Komnas Ingatkan Potensi Pelanggaran HAM Usai Pengesahan RKUHAP

- Penting agar pengesahan RKUHAP tak munculkan pelanggaran baru
- Menurut Anis, perhatian terhadap isu-isu tersebut menjadi penting agar pengesahan RKUHAP tidak menimbulkan potensi pelanggaran baru, terutama dalam praktik penegakan hukum.
Jakarta, IDN Times - Ketua Komnas HAM, Anis Hidayah, mengatakan, perhatian terhadap isu-isu hak asasi manusia (HAM) penting agar pengesahan Rancangan Kitab Undang-Undang Hukum Acara Pidana (RKUHAP) tidak menimbulkan potensi pelanggaran baru, terutama dalam praktik penegakan hukum.
Dia mengatakan, setiap ketentuan hukum acara harus memastikan tidak ada penyimpangan atau penyalahgunaan wewenang yang berujung pada pelanggaran HAM.
“Kami menegaskan bahwa perlindungan, pemajuan, pemenuhan, dan penegakan HAM adalah tanggung jawab negara, terutama pemerintah,” kata Anis dalam keterangan resmi, Sabtu (22/11/2025).
1. RKUHAP dasar penegakan hukum

Anis mengatakan, Komnas HAM telah melakukan kajian terhadap RKUHAP sejak 2023 hingga 2025 sesuai mandat pengkajian dan penelitian dalam Pasal 89 Ayat 1 Undang-Undang Nomor 39 Tahun 1999 tentang Hak Asasi Manusia.
Dalam kajian tersebut, Komnas HAM mengidentifikasi 11 isu penting yang perlu mendapat perhatian pemerintah dan DPR agar pengaturan dalam RKUHAP selaras dengan kewajiban negara untuk menghormati, memenuhi, dan melindungi hak asasi manusia sebagaimana tercantum dalam Pasal 28I Ayat 4 UUD 1945.
Menurut Anis, keberadaan KUHAP sebagai dasar pelaksanaan penegakan hukum pidana memiliki posisi yang sangat menentukan dalam pencegahan dan mitigasi pelanggaran HAM.
“KUHAP adalah beleid yang berperan krusial dalam memastikan perlindungan HAM berlangsung sejak tahap penyelidikan, penyidikan, penuntutan, hingga proses peradilan dan penempatan terpidana di lembaga pemasyarakatan,” ujar dia.
Anis mengatakan, hasil kajian itu menjadi bagian dari upaya lembaga untuk memastikan bahwa perubahan regulasi hukum acara pidana tetap berada dalam koridor penghormatan HAM serta tidak bertentangan dengan prinsip-prinsip dasar yang telah diatur dalam konstitusi.
2. Sejumlah potensi pelanggaran yang dirangkum Komnas AM

Komnas HAM pun menyoroti sejumlah potensi pelanggaran HAM dalam RKUHAP. Pertama, kewenangan upaya paksa dalam penyelidikan dan penyidikan dinilai harus disertai pengawasan internal, eksternal yang ketat untuk mencegah penyalahgunaan terhadap saksi, tersangka, atau korban.
Kedua, penangkapan, penahanan, penetapan tersangka, penggeledahan, pemeriksaan, dan penyadapan wajib berbasis indikator jelas serta memberi ruang keberatan melalui institusi maupun peradilan.
Ketiga, praperadilan hanya memeriksa aspek formil sehingga tidak efektif menilai dugaan intimidasi atau penyiksaan.
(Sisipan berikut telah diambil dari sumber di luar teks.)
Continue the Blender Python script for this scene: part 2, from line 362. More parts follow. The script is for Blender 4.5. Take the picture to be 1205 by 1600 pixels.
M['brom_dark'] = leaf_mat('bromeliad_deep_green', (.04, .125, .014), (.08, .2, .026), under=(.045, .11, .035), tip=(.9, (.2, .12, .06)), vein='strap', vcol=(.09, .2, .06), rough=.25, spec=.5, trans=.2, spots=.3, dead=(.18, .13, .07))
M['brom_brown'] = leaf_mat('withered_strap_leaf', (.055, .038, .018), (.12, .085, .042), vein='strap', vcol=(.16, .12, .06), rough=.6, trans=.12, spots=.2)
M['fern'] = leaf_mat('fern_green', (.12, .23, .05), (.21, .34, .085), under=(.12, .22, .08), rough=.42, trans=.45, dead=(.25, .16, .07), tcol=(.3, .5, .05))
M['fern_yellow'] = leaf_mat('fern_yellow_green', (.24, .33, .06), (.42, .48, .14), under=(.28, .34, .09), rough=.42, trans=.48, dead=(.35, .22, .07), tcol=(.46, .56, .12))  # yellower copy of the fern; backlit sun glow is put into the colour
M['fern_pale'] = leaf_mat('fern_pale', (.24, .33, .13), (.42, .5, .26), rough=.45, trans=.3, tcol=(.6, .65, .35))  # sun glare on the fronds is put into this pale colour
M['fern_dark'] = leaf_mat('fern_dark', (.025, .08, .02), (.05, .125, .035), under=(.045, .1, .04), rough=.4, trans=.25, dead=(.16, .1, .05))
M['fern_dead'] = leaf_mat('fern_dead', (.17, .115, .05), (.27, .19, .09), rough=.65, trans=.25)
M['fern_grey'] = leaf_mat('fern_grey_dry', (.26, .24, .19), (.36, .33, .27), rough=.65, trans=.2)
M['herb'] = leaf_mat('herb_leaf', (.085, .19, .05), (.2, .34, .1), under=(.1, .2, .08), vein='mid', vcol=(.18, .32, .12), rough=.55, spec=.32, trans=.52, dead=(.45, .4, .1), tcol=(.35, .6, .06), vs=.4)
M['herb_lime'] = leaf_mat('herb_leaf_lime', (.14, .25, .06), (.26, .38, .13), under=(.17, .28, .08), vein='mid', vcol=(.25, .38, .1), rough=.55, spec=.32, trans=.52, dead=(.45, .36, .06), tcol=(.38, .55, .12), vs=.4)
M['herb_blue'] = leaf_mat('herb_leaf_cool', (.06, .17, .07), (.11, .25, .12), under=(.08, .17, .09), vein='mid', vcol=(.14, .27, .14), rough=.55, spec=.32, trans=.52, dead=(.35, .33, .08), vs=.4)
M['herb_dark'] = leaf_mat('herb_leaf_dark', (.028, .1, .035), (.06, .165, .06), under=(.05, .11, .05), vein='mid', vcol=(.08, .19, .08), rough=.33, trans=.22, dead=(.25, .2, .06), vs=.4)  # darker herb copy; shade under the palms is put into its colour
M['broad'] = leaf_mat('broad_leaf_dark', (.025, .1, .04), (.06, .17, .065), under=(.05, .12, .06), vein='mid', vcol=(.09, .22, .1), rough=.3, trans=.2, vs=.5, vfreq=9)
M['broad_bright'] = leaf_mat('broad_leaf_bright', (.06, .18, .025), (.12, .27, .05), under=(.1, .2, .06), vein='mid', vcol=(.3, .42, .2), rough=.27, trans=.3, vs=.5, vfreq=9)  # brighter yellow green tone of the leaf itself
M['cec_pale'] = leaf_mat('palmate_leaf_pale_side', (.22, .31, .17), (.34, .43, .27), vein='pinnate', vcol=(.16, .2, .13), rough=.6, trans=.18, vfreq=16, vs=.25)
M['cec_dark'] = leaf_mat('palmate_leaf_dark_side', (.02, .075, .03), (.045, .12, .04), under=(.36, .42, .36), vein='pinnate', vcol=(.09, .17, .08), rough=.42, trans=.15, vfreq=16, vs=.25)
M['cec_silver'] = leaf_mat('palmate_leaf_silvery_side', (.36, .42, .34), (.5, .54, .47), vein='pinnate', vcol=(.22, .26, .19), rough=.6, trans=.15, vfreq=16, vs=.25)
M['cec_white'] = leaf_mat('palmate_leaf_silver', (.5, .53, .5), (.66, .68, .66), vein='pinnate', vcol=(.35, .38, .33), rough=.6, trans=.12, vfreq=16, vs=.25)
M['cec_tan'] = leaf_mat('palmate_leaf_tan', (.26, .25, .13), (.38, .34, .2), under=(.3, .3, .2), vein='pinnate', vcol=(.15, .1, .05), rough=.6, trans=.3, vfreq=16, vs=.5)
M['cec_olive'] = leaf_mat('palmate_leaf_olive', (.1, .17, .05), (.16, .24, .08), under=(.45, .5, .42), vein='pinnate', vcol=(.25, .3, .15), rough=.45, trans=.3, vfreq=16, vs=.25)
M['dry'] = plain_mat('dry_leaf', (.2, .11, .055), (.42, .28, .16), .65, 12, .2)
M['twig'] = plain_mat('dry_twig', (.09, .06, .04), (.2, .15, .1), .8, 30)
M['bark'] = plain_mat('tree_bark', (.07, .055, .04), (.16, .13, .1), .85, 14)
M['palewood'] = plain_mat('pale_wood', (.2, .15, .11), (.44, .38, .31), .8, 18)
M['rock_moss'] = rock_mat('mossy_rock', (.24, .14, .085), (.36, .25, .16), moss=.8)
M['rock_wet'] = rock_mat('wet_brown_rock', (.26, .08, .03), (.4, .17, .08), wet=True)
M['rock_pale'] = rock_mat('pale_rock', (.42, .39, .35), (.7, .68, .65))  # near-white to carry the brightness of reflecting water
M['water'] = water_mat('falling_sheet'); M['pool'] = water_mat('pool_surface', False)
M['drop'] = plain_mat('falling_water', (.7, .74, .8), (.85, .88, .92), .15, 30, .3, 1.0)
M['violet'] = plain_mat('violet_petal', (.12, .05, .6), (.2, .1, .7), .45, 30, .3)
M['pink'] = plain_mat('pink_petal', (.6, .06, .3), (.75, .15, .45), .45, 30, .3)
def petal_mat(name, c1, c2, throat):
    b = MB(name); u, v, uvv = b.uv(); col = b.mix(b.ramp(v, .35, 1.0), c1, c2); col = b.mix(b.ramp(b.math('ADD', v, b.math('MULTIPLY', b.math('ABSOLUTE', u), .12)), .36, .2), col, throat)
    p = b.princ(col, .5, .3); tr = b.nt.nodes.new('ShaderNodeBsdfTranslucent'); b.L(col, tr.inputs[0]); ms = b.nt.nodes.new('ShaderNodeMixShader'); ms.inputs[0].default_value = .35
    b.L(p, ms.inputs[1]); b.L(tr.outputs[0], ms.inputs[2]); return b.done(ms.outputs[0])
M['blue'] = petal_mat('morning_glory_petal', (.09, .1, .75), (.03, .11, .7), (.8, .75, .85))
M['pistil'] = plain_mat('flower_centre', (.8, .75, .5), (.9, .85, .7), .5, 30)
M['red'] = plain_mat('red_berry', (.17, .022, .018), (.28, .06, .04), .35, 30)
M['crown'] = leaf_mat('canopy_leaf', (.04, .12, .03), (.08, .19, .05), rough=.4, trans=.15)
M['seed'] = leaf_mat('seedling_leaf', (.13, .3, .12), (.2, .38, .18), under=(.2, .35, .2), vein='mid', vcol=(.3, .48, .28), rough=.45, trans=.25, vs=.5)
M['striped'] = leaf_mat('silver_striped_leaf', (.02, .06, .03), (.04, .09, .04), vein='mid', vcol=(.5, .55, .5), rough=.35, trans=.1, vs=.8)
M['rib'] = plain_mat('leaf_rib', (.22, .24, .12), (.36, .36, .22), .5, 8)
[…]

Kemudian yang keempat, frasa alat bukti “segala sesuatu” multitafsir dan rawan disalahgunakan. Kelima, tidak ada aturan tegas soal koneksitas perkara sipil–militer.
3. RKUHAP disahkan 18 November 2025

Dewan Perwakilan Rakyat (DPR) mengesahkan Rancangan Undang-Undang tentang Kitab Undang-Undang Hukum Acara Pidana (RKUHAP) dalam rapat paripurna pada Selasa, 18 November 2025.
Keputusan itu diambil setelah pemerintah dan Komisi III DPR menyepakati pada 13 November 2025 bahwa rancangan tersebut layak dibawa ke paripurna. DPR menyatakan pengesahan diperlukan untuk menyesuaikan hukum acara pidana dengan perkembangan dan dinamika terkini, sekaligus menyiapkan pemberlakuan UU Nomor 1 Tahun 2023 tentang KUHP yang akan berlaku mulai 2 Januari 2026.